【危険!】子どもひとりでトイレに行かせないで! 防犯のプロが「トイレと公園が最も危険な場所」と語るワケ
「”不審者に気をつけなさい”という日本の防犯は時代遅れであり、危ない”場所”に気をつけるのが世界の常識」--犯罪学教授の小宮信夫先生に、目から鱗の防犯知識を教えてもらうこのシリーズ。最終回の今回は、長年の研究でわかった危険な場所=「入りやすく・見えにくい場所」の中から、子どもを狙う犯罪者が好む「とくに危ない場所」について、お話を伺いました。 【危険な場所をチェックする】日本の防犯では子どもを守り切れない!? 世界の常識で「不審者」よりも避けるべきとされている“場所”とは
交通事故防止のためのアレが、犯罪者にとっての目印になっていた!
魚釣りをする人は魚がいそうな場所に行きますよね。それと同じで、子どもを狙う犯罪者は子どもがいそうな場所に行くんです。なので、学校周辺、団地、公園。この3つが犯罪者の大好きスポットです。子どもが一番いそうですから。 通学路も狙われます。なぜピンポイントで狙えるかというと、犯罪者は通学路の標識を目印にしているからです。「あ、ここは子どもが通るんだな」と。 似たような理由で、まず狙われるのは「黄色い帽子」と「黄色いランドセルカバー」を身につけた子どもたちです。だって一番だまされやすいじゃないですか、1年生ですから。実際に、複数の誘拐犯がそのように供述しています。犯罪者からしてみれば「一番だましやすいのはこの子たちですよ」という目印になっているんです。 前にもお話ししましたが、子どもの誘拐事件の8割はだまされて連れていかれています。無理やり手を引っ張ったりしないのです。 なので、私はこの黄色い帽子やカバーはやめたほうがよいと思っています。事故防止のためであれば、1年生から6年生まで、すべての児童が「黄色」をつけるべきです。今のように、1年生だけ区別して、犯罪者の標的にされやすくしている意味が分かりません。
日本の子どもにとって最も危ない場所は公園とトイレ
前回、海外では防犯の第一次責任は自治体にあるので、街づくりの段階で防犯が徹底されている、というお話をしました。 例えば、公園を作る際のレイアウト。広々とした公園でも遊具は1か所に集められ、その周りをフェンスで区切ってあります。関係のない大人がフェンスの中に入ると違和感が生まれるように、すなわち「入りにくく」しているのです。 これを「ゾーニング」と呼んでいます。子ども向けゾーンと、大人向けゾーンをはっきり区別して、ゾーン・ディフェンスしようというわけです。 日本の公園では、遊具は散らばっていて、近くにベンチもトイレもあって、すべてを「みんなで使いましょう」という仕様になっています。
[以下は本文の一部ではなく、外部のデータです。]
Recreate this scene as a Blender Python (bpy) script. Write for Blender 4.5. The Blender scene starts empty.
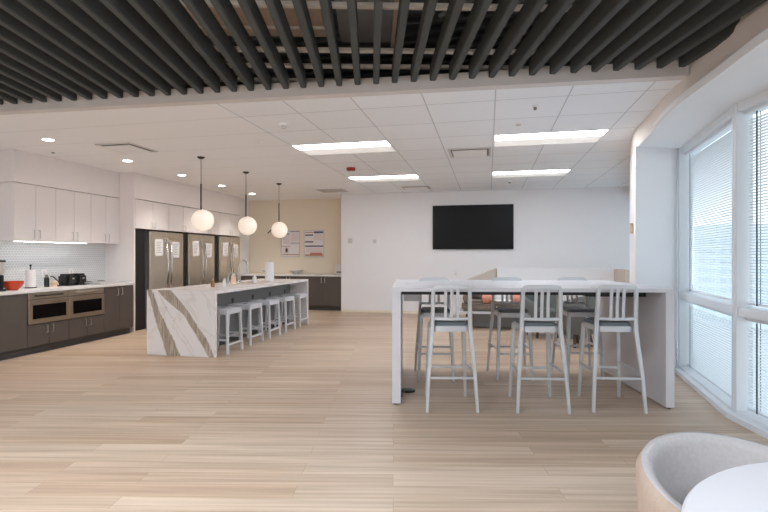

これでは、どこに犯罪者がいても違和感は生まれないですね。つまり、入りやすい場所ということです。 海外では、公園のどこにトイレを配置するか、ということにも神経を使います。 壁で区切られた空間であるトイレは「見えにくい」ため、犯罪が起きやすいからです。 海外に行くと、トイレの個室のドアの下側が大きく開いていることが多いですが、あれは「見えやすく」するため。足が4本見えたら、排泄以外のことが行われていると疑うことができます。 日本では防犯面を考慮して作った公園やトイレはほぼありません。そのため日本では、公園とトイレほど危険な場所はないと言えます。